DIRECTIONS: Skip the pictures, please, and write out exactly the lines from the opening of the data through the line containing "col = scene.collection".

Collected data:
[Start]

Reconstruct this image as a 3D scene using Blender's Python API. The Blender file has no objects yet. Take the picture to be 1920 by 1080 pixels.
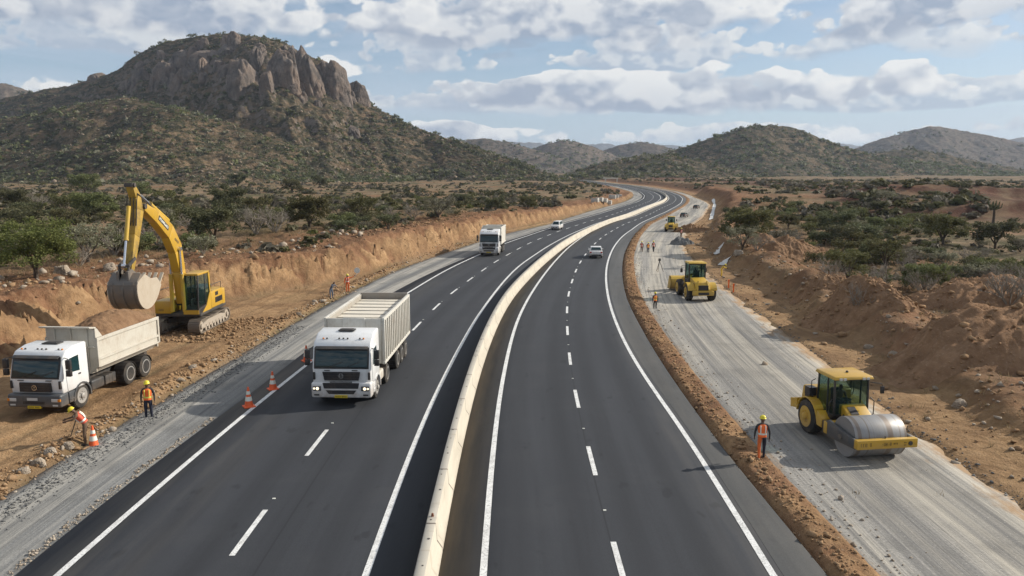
import bpy, bmesh, math, random
import numpy as np
from mathutils import Vector, Matrix, Euler
R = math.radians
rng = np.random.default_rng(7)
random.seed(5)
scene = bpy.context.scene
col = scene.collection

# ------------------------------------------------------------------ camera model
F, YH, CH = 1450.0, 318.0, 11.0
PITCH = math.atan((540 - YH) / F)
SP, CP = math.sin(PITCH), math.cos(PITCH)

def ray(px, py):
    u = (px - 960) / F; v = (540 - py) / F
    return np.array([u, CP + v * SP, -SP + v * CP])

def G(px, py, z=0.0):
    d = ray(px, py); t = (z - CH) / d[2]
    return d[0] * t, d[1] * t

def zy(py):                                   # slope z/y of a picture row
    v = (540 - np.asarray(py, float)) / F
    return (-SP + v * CP) / (CP + v * SP)

# ------------------------------------------------------------------ noise (numpy)
def _h(ix, iy, seed):
    n = (ix.astype(np.int64) * 374761393 + iy.astype(np.int64) * 668265263 + seed * 974711) & 0xffffffff
    n = ((n ^ (n >> 13)) * 1274126177) & 0xffffffff
    return ((n ^ (n >> 16)) & 0xffff) / 65535.0

def perlin(x, y, seed=0):
    x = np.asarray(x, float); y = np.asarray(y, float)
    ix = np.floor(x); iy = np.floor(y); fx = x - ix; fy = y - iy
    u = fx * fx * fx * (fx * (fx * 6 - 15) + 10); v = fy * fy * fy * (fy * (fy * 6 - 15) + 10)
    def g(dx, dy):
        a = _h(ix + dx, iy + dy, seed) * 6.28318
        return np.cos(a) * (fx - dx) + np.sin(a) * (fy - dy)
    return ((g(0, 0) * (1 - u) + g(1, 0) * u) * (1 - v) + (g(0, 1) * (1 - u) + g(1, 1) * u) * v) * 1.5

def fbm(x, y, oct=4, seed=0, gain=.5):
    s = 0; a = 1; t = 0
    for o in range(oct):
        s = s + a * perlin(x * 2 ** o + 17.3 * o, y * 2 ** o - 9.1 * o, seed + o); t += a; a *= gain
    return s / t * 1.3

def ridged(x, y, oct=3, seed=0):
    s = 0; a = 1; t = 0
    for o in range(oct):
        s = s + a * (1 - 2 * np.abs(perlin(x * 2 ** o, y * 2 ** o, seed + o))); t += a; a *= .5
    return s / t

def sstep(a, b, x):
    t = np.clip((x - a) / (b - a), 0, 1); return t * t * (3 - 2 * t)

# ------------------------------------------------------------------ materials
def mat(name):
    m = bpy.data.materials.new(name); m.use_nodes = True
    nt = m.node_tree; b = nt.nodes['Principled BSDF']
    return m, nt, b

def N(nt, typ, **kw):
    n = nt.nodes.new(typ)
    for k, v in kw.items():
        if k == 'inp':
            for i, val in v.items():
                if hasattr(val, 'is_output') or isinstance(val, bpy.types.NodeSocket): nt.links.new(val, n.inputs[i])
                else: n.inputs[i].default_value = val
        else: setattr(n, k, v)
    return n

def c4(c): return (c[0], c[1], c[2], 1)

def noise(nt, vec, scale, detail=3, rough=.55, w=0):
    n = N(nt, 'ShaderNodeTexNoise', inp={'Scale': scale, 'Detail': detail, 'Roughness': rough})
    if vec is not None: nt.links.new(vec, n.inputs['Vector'])
    return n.outputs['Fac']

def ramp(nt, fac, stops, interp='LINEAR'):
    n = N(nt, 'ShaderNodeValToRGB'); e = n.color_ramp.elements; n.color_ramp.interpolation = interp
    while len(e) < len(stops): e.new(.5)
    for el, (p, c) in zip(e, stops):
        el.position = p; el.color = c4(c) if not isinstance(c, (int, float)) else (c, c, c, 1)
    nt.links.new(fac, n.inputs[0]); return n.outputs[0]

def mixc(nt, fac, a, b, mode='MIX'):
    n = N(nt, 'ShaderNodeMix', data_type='RGBA', blend_type=mode)
    for s, v in ((0, fac), (6, a), (7, b)):
        if isinstance(v, bpy.types.NodeSocket): nt.links.new(v, n.inputs[s])
        else: n.inputs[s].default_value = v if isinstance(v, (int, float)) else c4(v)
    return n.outputs[2]

def mth(nt, op, a, b=0.0, c=None, clamp=False):
    n = N(nt, 'ShaderNodeMath', operation=op); n.use_clamp = clamp
    for i, v in enumerate((a, b) if c is None else (a, b, c)):
        if isinstance(v, bpy.types.NodeSocket): nt.links.new(v, n.inputs[i])
        else: n.inputs[i].default_value = v
    return n.outputs[0]

def mapping(nt, vec, scale=(1, 1, 1), loc=(0, 0, 0), rot=(0, 0, 0)):
    n = N(nt, 'ShaderNodeMapping'); nt.links.new(vec, n.inputs[0])
    n.inputs['Scale'].default_value = scale; n.inputs['Location'].default_value = loc; n.inputs['Rotation'].default_value = rot
    return n.outputs[0]

def bump(nt, b, h, strength=.3, dist=.05):
    n = N(nt, 'ShaderNodeBump', inp={'Strength': strength, 'Distance': dist, 'Height': h}); nt.links.new(n.outputs[0], b.inputs['Normal'])

def objco(nt): return N(nt, 'ShaderNodeTexCoord').outputs['Object']
def geopos(nt): return N(nt, 'ShaderNodeNewGeometry').outputs['Position']

def paint(name, c, rough=.4, metal=0., dirt=(.28, .2, .13), amt=.35, low=None, spec=.5, coat=0):
    """painted or metal surface with dust and grime in patches (and along the bottom when low is given)"""
    m, nt, b = mat(name); o = objco(nt)
    n1 = noise(nt, o, 1.7, 5, .65); n2 = noise(nt, mapping(nt, o, (14, 14, 2.5)), 1.0, 3, .6)
    f = mth(nt, 'MULTIPLY', ramp(nt, n1, [(.42, 0), (.72, 1)]), ramp(nt, n2, [(.35, .25), (.7, 1)]))
    f = mth(nt, 'MULTIPLY', f, amt)
    if low:
        z = N(nt, 'ShaderNodeSeparateXYZ', inp={0: o}).outputs[2]
        lo = N(nt, 'ShaderNodeMapRange', inp={0: z, 1: low, 2: low * .25, 3: 0, 4: .75}).outputs[0]
        f = mth(nt, 'MAXIMUM', f, mth(nt, 'MULTIPLY', lo, ramp(nt, noise(nt, o, 3.1, 4), [(.3, .2), (.65, 1)])))
    cc = mixc(nt, mth(nt, 'MULTIPLY', n2, .12), c, [x * .7 for x in c])
    nt.links.new(mixc(nt, f, cc, dirt), b.inputs['Base Color'])
    nt.links.new(mth(nt, 'ADD', mth(nt, 'MULTIPLY', f, .5, clamp=True), rough, clamp=True), b.inputs['Roughness'])
    b.inputs['Metallic'].default_value = metal; b.inputs['Specular IOR Level'].default_value = spec
    b.inputs['Coat Weight'].default_value = coat
    return m

def plain(name, c, rough=.6, var=.25, scale=6, metal=0):
    m, nt, b = mat(name)
    n = noise(nt, objco(nt), scale, 4, .6)
    nt.links.new(mixc(nt, n, [x * (1 - var) for x in c], [x * (1 + var) for x in c]), b.inputs['Base Color'])
    b.inputs['Roughness'].default_value = rough; b.inputs['Metallic'].default_value = metal
    return m

def glass_mat(name, tint=(.012, .02, .022), see=0.0):
    m, nt, b = mat(name)
    b.inputs['Base Color'].default_value = c4(tint); b.inputs['Roughness'].default_value = .06
    b.inputs['Specular IOR Level'].default_value = .6
    if see > 0:
        t = N(nt, 'ShaderNodeBsdfTransparent', inp={0: (.72, .82, .8, 1)})
        mx = N(nt, 'ShaderNodeMixShader', inp={0: see}); out = nt.nodes['Material Output']
        nt.links.new(b.outputs[0], mx.inputs[1]); nt.links.new(t.outputs[0], mx.inputs[2]); nt.links.new(mx.outputs[0], out.inputs[0])
    return m

M = {}
M['white'] = paint('white_paint', (.70, .71, .71), .33, amt=.34, low=1.5, coat=.3)
M['white_bed'] = paint('worn_white_paint', (.60, .58, .52), .5, amt=.55, low=1.6)
M['cream_bed'] = paint('dusty_tipper_paint', (.52, .49, .42), .55, amt=.6, low=1.9)
M['yellow'] = paint('yellow_paint', (.50, .295, .022), .38, amt=.35, low=1.0, coat=.2)
M['yellow_dusty'] = paint('dusty_yellow_paint', (.52, .33, .03), .45, amt=.6, low=1.3)
M['black'] = paint('black_plastic', (.018, .018, .02), .45, amt=.25)
M['dark'] = paint('dark_steel', (.035, .035, .035), .55, amt=.5, low=.9)
M['greyp'] = paint('grey_bumper_paint', (.06, .065, .07), .45, amt=.35, low=.8)
M['steel'] = paint('bucket_steel', (.15, .135, .12), .5, metal=.3, amt=1.0, dirt=(.26, .19, .13))
M['bsteel'] = paint('dusty_bucket_side', (.42, .36, .28), .7, amt=.5)
M['drum'] = paint('drum_steel', (.34, .335, .33), .55, metal=.35, dirt=(.2, .15, .1), amt=.35)
m, nt, b = mat('worn_drum_steel'); o = objco(nt)
bn = noise(nt, mapping(nt, o, (3.1, .0, .0), (.37, 0, 0)), 1, 3, .5); sc_ = noise(nt, mapping(nt, o, (40, .6, .6)), 1, 3, .6); bl = noise(nt, o, 1.6, 5, .65)
c = mixc(nt, sc_, (.22, .22, .22), (.34, .335, .33)); c = mixc(nt, mth(nt, 'MULTIPLY', ramp(nt, bn, [(.50, 0), (.57, 1)]), .75), c, (.17, .125, .09)); c = mixc(nt, mth(nt, 'MULTIPLY', ramp(nt, bl, [(.5, 0), (.7, 1)]), .4), c, (.24, .2, .16))
nt.links.new(c, b.inputs['Base Color']); b.inputs['Roughness'].default_value = .5; b.inputs['Metallic'].default_value = .3; M['drum'] = m
M['rubber'] = paint('tyre_rubber', (.022, .021, .02), .85, amt=.75, dirt=(.2, .16, .12))
M['rim'] = paint('wheel_rim', (.36, .35, .33), .5, metal=.3, amt=.5)
M['armp'] = paint('blotched_arm_paint', (.40, .25, .03), .55, dirt=(.085, .07, .055), amt=1.25)  # yellow arm paint largely covered by dark brown blotches
M['track'] = paint('track_steel', (.17, .14, .11), .7, amt=.7, dirt=(.3, .21, .13))
M['tframe'] = paint('dusty_track_frame', (.36, .31, .25), .7, amt=.6)
M['glass'] = glass_mat('windscreen_glass', (.010, .032, .036))
M['clear'] = glass_mat('cab_glass', (.02, .05, .05), .82)
M['chrome'] = plain('chrome', (.6, .6, .6), .2, .05, metal=1)
M['orange'] = plain('cone_orange', (.75, .12, .03), .5, .15)
M['hivis'] = plain('hi_vis_orange', (.85, .16, .03), .75, .12)
M['hivis_red'] = plain('hi_vis_red', (.62, .10, .05), .75, .12)
M['reflect'] = plain('reflective_band', (.68, .68, .6), .4, .08)
M['limeband'] = plain('lime_band', (.6, .62, .12), .5, .08)
M['helmet'] = plain('yellow_helmet', (.68, .56, .03), .35, .06)
M['skin'] = plain('skin', (.10, .052, .032), .55, .1)
M['shirt'] = plain('dark_shirt', (.022, .024, .028), .85, .3)
M['navy'] = plain('navy_trousers', (.014, .018, .034), .85, .3)
M['otrouser'] = plain('orange_trousers', (.6, .13, .03), .85, .2)
M['brownc'] = plain('brown_workwear', (.12, .075, .045), .85, .3)
M['bluec'] = plain('blue_grey_workwear', (.10, .12, .16), .85, .3)
M['yellowc'] = plain('yellow_rainwear', (.65, .42, .03), .6, .2)
M['boot'] = plain('boots', (.015, .013, .012), .7, .2)
M['plate'] = plain('yellow_plate', (.62, .45, .02), .5, .05)
M['lamp_off'] = plain('clear_lamp', (.5, .5, .48), .15, .1)
M['amber'] = plain('amber_lamp', (.6, .2, .02), .25, .1)
M['redlamp'] = plain('red_lamp', (.35, .015, .01), .25, .1)
M['rod'] = plain('chromed_rod', (.62, .63, .66), .22, .04, metal=.9)
m, nt, b = mat('headlight_lit'); b.inputs['Base Color'].default_value = (.8, .78, .7, 1); b.inputs['Emission Color'].default_value = (1, .82, .55, 1); b.inputs['Emission Strength'].default_value = 1.3; M['lamp_on'] = m

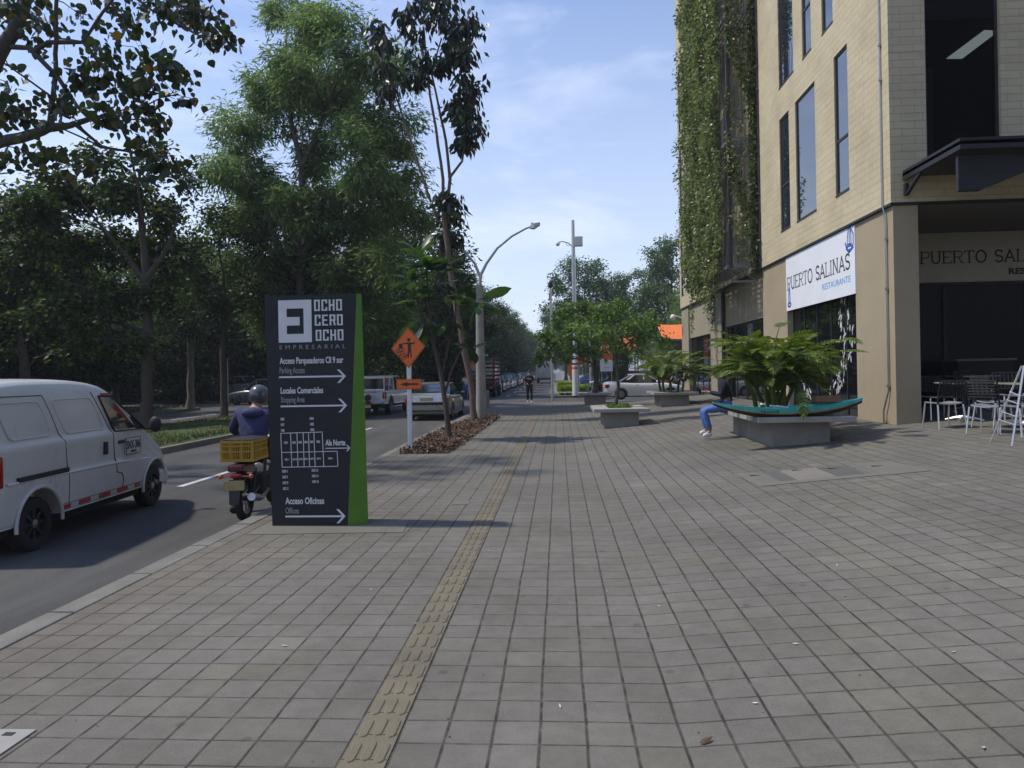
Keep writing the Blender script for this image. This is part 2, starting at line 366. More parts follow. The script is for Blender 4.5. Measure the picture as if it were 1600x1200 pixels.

[End]

TASK SOLUTION:
Reconstruct this image as a 3D scene using Blender's Python API. The Blender file has no objects yet. Take the picture to be 1920 by 1080 pixels.
import bpy, bmesh, math, random
import numpy as np
from mathutils import Vector, Matrix, Euler
R = math.radians
rng = np.random.default_rng(7)
random.seed(5)
scene = bpy.context.scene
col = scene.collection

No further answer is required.